■ **PROMPT**
Please give back word for word the lines below, from the first one through the one with "S.camera = cam".

■ **RECORDED INFORMATION**
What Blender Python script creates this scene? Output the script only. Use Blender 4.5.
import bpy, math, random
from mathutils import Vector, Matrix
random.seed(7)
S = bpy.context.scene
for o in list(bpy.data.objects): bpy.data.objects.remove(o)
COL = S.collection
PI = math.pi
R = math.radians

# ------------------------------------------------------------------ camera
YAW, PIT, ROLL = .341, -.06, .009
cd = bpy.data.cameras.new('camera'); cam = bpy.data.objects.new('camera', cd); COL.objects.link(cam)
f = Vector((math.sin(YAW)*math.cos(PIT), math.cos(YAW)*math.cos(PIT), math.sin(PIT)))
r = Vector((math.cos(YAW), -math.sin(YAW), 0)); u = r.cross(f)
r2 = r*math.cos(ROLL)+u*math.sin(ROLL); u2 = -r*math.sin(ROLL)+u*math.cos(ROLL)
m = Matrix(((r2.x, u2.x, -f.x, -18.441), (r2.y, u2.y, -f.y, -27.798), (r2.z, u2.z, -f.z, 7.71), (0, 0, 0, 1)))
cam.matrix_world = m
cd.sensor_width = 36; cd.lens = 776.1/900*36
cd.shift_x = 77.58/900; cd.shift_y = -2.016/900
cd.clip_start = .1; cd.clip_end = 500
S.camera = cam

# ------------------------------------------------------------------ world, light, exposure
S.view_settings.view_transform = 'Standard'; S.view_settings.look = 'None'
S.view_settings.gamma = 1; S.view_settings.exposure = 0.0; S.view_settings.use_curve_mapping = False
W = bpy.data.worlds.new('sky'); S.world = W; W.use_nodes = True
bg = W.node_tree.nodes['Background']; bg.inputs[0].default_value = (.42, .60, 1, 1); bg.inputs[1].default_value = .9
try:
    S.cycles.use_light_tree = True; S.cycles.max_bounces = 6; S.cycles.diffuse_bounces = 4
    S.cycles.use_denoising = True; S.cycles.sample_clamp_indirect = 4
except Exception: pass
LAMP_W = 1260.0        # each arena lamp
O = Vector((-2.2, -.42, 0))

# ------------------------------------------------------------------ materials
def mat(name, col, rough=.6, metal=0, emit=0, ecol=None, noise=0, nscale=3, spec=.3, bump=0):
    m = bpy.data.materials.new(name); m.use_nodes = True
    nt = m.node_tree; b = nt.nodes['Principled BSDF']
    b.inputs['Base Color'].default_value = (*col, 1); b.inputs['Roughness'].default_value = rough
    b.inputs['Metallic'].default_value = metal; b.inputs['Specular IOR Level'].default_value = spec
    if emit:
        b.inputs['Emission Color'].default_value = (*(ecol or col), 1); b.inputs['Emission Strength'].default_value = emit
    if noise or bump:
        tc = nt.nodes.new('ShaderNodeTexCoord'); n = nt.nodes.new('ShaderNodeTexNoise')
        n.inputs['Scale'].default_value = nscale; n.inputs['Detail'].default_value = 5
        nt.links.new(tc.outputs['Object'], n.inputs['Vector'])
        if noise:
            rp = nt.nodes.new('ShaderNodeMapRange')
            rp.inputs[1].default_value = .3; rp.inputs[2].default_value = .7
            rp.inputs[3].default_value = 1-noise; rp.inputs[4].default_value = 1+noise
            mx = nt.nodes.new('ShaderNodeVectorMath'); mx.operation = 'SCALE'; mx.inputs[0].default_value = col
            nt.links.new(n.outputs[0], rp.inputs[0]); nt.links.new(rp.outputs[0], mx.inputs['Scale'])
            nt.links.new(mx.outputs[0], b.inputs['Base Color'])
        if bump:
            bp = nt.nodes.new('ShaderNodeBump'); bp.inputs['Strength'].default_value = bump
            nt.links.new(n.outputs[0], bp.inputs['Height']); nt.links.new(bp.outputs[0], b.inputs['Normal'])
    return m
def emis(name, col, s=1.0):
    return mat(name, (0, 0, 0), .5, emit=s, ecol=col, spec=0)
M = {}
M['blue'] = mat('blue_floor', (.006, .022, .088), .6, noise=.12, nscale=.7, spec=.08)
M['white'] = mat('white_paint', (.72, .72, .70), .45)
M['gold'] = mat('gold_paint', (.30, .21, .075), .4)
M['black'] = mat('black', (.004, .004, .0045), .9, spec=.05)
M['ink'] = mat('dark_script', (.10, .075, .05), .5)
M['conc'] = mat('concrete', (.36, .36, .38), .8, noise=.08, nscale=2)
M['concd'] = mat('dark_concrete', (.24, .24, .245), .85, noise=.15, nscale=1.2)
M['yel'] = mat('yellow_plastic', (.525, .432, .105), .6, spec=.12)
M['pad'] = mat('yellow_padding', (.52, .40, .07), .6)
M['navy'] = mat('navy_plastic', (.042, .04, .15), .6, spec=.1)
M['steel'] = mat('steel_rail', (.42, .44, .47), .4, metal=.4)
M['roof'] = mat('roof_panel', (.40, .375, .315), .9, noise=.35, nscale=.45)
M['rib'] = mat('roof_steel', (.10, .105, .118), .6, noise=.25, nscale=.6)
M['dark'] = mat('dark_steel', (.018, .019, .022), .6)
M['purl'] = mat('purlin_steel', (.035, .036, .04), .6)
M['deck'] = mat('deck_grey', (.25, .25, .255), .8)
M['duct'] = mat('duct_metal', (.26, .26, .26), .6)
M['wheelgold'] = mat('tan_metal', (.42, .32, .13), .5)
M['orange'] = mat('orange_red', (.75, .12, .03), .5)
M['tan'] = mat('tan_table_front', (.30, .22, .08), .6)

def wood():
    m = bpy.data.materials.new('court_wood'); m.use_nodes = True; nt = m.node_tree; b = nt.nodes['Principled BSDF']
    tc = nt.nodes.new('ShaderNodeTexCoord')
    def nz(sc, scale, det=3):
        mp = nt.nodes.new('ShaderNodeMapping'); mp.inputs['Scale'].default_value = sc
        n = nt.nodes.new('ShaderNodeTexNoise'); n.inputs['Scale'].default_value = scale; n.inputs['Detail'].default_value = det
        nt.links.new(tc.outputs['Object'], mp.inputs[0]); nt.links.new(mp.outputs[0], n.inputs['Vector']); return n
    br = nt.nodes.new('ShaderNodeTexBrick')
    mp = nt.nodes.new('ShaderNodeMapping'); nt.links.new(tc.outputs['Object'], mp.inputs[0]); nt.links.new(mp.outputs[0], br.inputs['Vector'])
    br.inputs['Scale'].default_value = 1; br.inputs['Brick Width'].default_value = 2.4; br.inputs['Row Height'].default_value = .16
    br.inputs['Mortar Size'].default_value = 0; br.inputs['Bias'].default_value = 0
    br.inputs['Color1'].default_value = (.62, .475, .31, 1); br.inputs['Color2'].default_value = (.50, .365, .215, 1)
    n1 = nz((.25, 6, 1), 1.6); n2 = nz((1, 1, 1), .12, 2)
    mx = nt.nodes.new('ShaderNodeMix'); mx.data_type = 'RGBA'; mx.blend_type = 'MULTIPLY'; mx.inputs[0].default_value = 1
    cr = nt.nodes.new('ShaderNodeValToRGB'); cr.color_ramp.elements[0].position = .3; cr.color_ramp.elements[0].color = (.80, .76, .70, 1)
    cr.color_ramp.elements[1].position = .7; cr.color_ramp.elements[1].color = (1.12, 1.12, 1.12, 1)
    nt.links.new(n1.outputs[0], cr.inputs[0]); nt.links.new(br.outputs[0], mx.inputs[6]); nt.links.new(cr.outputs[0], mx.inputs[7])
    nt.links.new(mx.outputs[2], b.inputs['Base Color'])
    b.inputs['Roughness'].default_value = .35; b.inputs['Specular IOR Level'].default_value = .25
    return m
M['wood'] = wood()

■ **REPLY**
What Blender Python script creates this scene? Output the script only. Use Blender 4.5.
import bpy, math, random
from mathutils import Vector, Matrix
random.seed(7)
S = bpy.context.scene
for o in list(bpy.data.objects): bpy.data.objects.remove(o)
COL = S.collection
PI = math.pi
R = math.radians

# ------------------------------------------------------------------ camera
YAW, PIT, ROLL = .341, -.06, .009
cd = bpy.data.cameras.new('camera'); cam = bpy.data.objects.new('camera', cd); COL.objects.link(cam)
f = Vector((math.sin(YAW)*math.cos(PIT), math.cos(YAW)*math.cos(PIT), math.sin(PIT)))
r = Vector((math.cos(YAW), -math.sin(YAW), 0)); u = r.cross(f)
r2 = r*math.cos(ROLL)+u*math.sin(ROLL); u2 = -r*math.sin(ROLL)+u*math.cos(ROLL)
m = Matrix(((r2.x, u2.x, -f.x, -18.441), (r2.y, u2.y, -f.y, -27.798), (r2.z, u2.z, -f.z, 7.71), (0, 0, 0, 1)))
cam.matrix_world = m
cd.sensor_width = 36; cd.lens = 776.1/900*36
cd.shift_x = 77.58/900; cd.shift_y = -2.016/900
cd.clip_start = .1; cd.clip_end = 500
S.camera = cam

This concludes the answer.